AWS Cost Explorer
A cost management tool that visualizes and analyzes AWS usage costs and consumption through graphs and filters, with the ability to forecast future costs
Overview
AWS Cost Explorer is a tool for visually analyzing AWS usage costs and consumption. It displays daily and monthly cost trends in graphs and can break down costs by service, account, region, tag, and other dimensions. It includes cost forecasting up to 12 months ahead, Reserved Instance and Savings Plans purchase recommendations, unused resource detection, and other analysis features directly tied to cost optimization. You can also retrieve cost data via API to build custom dashboards and alert systems.
Cost Allocation Tags and Grouping Design
To maximize Cost Explorer's analytical power, cost allocation tag design is essential. AWS provides service-level and region-level cost breakdowns by default, but tracking costs by project, team, or environment (production/development) requires cost allocation tags. Standardizing tag keys such as Environment, Project, Team, and Owner, and enforcing naming conventions through Organizations tag policies, is the recommended practice. After defining tags, you must activate them in the Billing console for them to appear in Cost Explorer - a step that is often overlooked. The grouping feature can display costs in a service-by-account matrix, instantly identifying which account's service is driving cost increases. Filtering by specific linked accounts, purchase options (On-Demand, Reserved, Spot), or usage types enables more precise analysis. For organizations with many accounts, grouping by linked account first and then drilling into service-level details provides the fastest path to identifying cost anomalies.
Cost Anomaly Detection and Budget Alerts
Enabling Cost Anomaly Detection allows machine learning to learn normal cost patterns and automatically detect unusual cost spikes, sending notifications via SNS or email. You can create monitors scoped to specific services, linked accounts, or cost allocation tags, with configurable thresholds for alert sensitivity. This is far more effective than static budget thresholds alone, as it adapts to your actual spending patterns and seasonal variations. AWS Budgets complements anomaly detection by setting hard spending limits with automated actions - for example, triggering an SNS notification when 80% of the monthly budget is consumed, and executing a Lambda function to stop non-essential EC2 instances when 100% is reached. Both Cost Explorer and Azure Cost Management support budget alerts, but Cost Explorer's integration with AWS Budgets for automated remediation actions provides a practical advantage over Azure's alert-only approach.

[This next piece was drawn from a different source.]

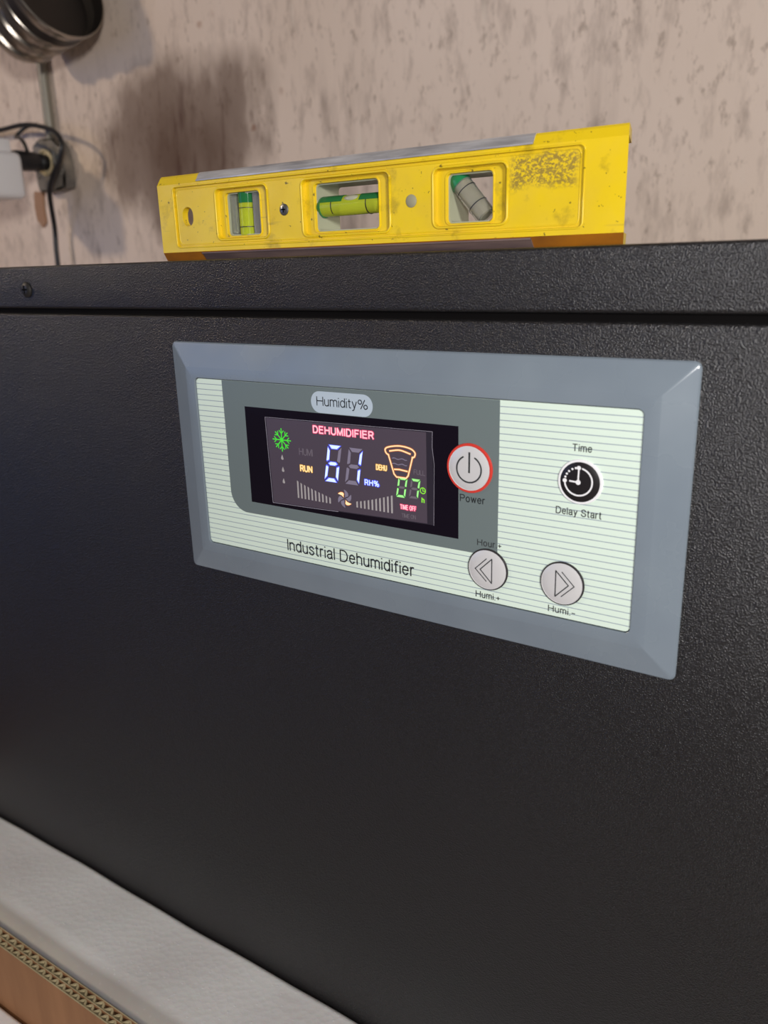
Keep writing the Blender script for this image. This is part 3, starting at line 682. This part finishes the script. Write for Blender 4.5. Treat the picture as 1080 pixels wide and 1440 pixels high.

AWS cost optimization books (Amazon) are a helpful resource for further reading.
Savings Plans Recommendations and Weekly Cost Reviews
The most effective practical use of Cost Explorer is establishing a weekly cost review habit. Every Monday, review the previous week's cost trends and check for abnormal increases or unexpected new line items. The Savings Plans recommendation feature suggests the optimal Savings Plans type (Compute or EC2 Instance) and term (1-year or 3-year, with or without upfront payment) based on usage patterns from the past 7, 30, or 60 days. Compute Savings Plans offer the most flexibility, applying discounts across EC2, Fargate, and Lambda regardless of instance family or region, while EC2 Instance Savings Plans provide deeper discounts but are locked to a specific instance family and region. For data export, the Cost Explorer API returns cost data in JSON format, enabling custom dashboards and automated reporting pipelines. One caveat is that Cost Explorer data has up to a 24-hour delay, making it unsuitable for real-time cost monitoring. When real-time visibility is needed, combine it with CloudWatch Billing metrics for immediate threshold alerts.